I’ve already explained the meaning of signless, so I’ll only mention that the last gate, called “Nonaction,” in part symbolized the ultimate ideal of leaving the world, not doing any more action that causes harm. A real Zen adept must pass through all three gates both physically and mentally to attain the Zen way.
I make my way through assorted work crews laying mortar and cobblestones and find my way to the front of the temple complex. I slip through a walkway leading past the Heavenly Kings Hall to find the inner temple area alive with even more activity. Construction crews are hard at work everywhere. A big mechanized scoop is moving dirt near a newly constructed Buddha Hall. I cross an area of construction and ask a man standing to one side if there is a guesthouse at the temple. He says yes and points me to the back and right of the line of new buildings. I pick my way along on construction planks, hopping over open ditches.

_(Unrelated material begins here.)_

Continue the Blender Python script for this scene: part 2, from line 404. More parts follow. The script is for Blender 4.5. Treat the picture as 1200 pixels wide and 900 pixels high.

Soon I reach the general area where the man was pointing and run into another man who approaches me and asks if I’ve come to stay the night. I answer in the affirmative, and he leads me out the side of the new construction toward a group of buildings that constitute the old temple. Here we pass another Heavenly Kings Hall and enter the rectangular area of Baizhang’s original temple. The temple buildings ascend a slope leading up the side of the valley, with various terraces created for the buildings. The man leads me to the guest reception hall of the old temple. Aside the wide-open door is a big poster with four pictures of Mickey Mouse, all waving “Welcome!”